Furthermore, the studies raise questions about whether the students who do graduate will be prepared with the problem-solving, critical-thinking, and oral and written communication skills needed to succeed in an increasingly global market—questions that are echoed in the public's perception of high schools as reported in last year's Phi Delta Kappa/Gallup Poll. The poll found that 40 percent of respondents do not think most public school students leave high school prepared for college, while 50 percent think the same students do not leave school prepared to do skilled jobs.

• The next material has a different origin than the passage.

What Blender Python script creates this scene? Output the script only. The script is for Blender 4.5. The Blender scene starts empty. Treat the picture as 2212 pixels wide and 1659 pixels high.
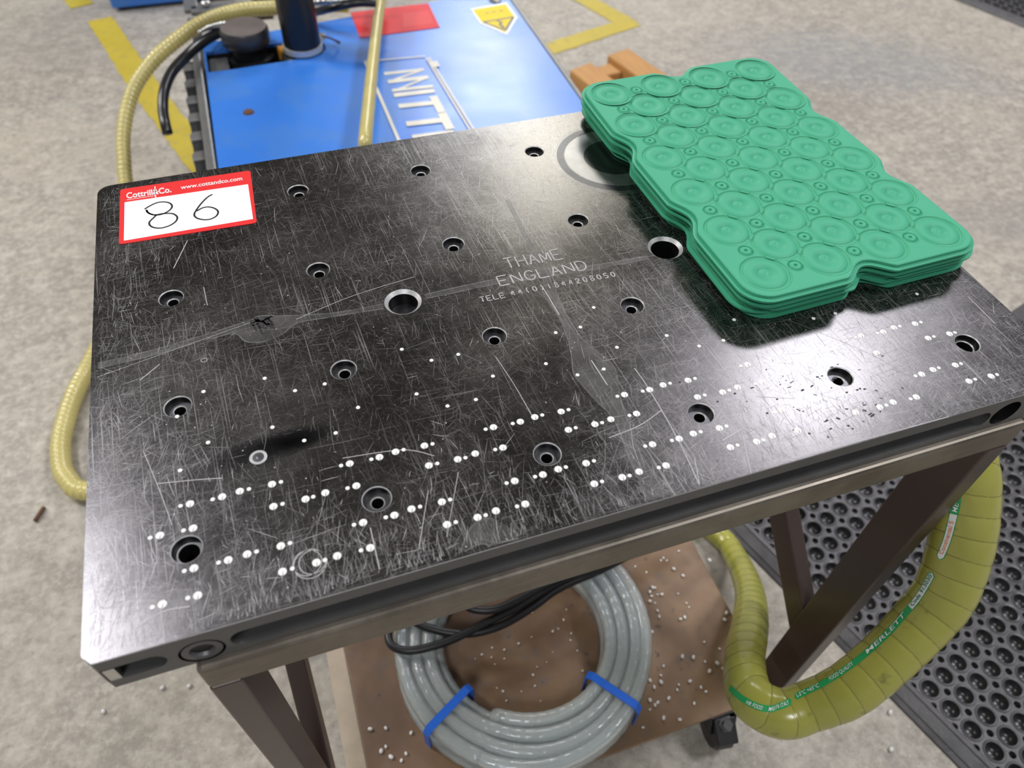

Some high schools, however, have turned the system and those perceptions upside down, and instead of "re-forming" what does not work in the current model, they are developing new models. In the May Educational Leadership, authors Linda Darling-Hammond and Diane Friedlaender describe five urban California high schools that, despite being nonselective in their admissions and serving mostly low-income students of color, have significantly raised student graduation and college attendance rates above the state average. The authors cite personalization, rigorous and relevant instruction, and professional collaboration as common elements in each of the five schools. Unfortunately, though, these schools are the exception, not the norm. "Unless policy systems change," the authors write, "these schools will remain anomalies rather than harbingers of the future" (p. 21).

ASCD agrees that a policy change is needed to reverse the startlingly high dropout rates, lack of student engagement, and inadequate flexibility that stifle rather than promote innovation in our nation's high schools. The Association has made high school redesign a top legislative priority and, with the help of its Educator Advocates, is working to build support in the U.S. Congress for the Getting Retention and Diplomas Up Among Today's Enrolled Students (GRADUATES) Act.

The GRADUATES Act reflects much of what ASCD has proposed for high school redesign. It will increase student engagement and reduce dropout rates by providing multiple pathways to graduation, smaller learning communities and personalization, mentoring programs, career academies, expanded learning time, work-based learning opportunities, and increased autonomy and scheduling flexibility at the school level. All of these approaches have the potential to create evidence-based, systemic, and replicable models for high school redesign that improve student achievement and prepare students to succeed in postsecondary education and the 21st century workforce.

Creating schools that are more in line with educators' ideas of 21st century learning will require the participation of parents and caregivers, community members, business partners, and policymakers at all levels. For the dedicated educators who struggle to engage students in an outdated system, for the businesses and community organizations that demand a workforce equipped with the critical-thinking and problem-solving skills needed to fuel success, and most of all for the students who will be tomorrow's leaders, we must move beyond the talk of high school reform. We must move to action.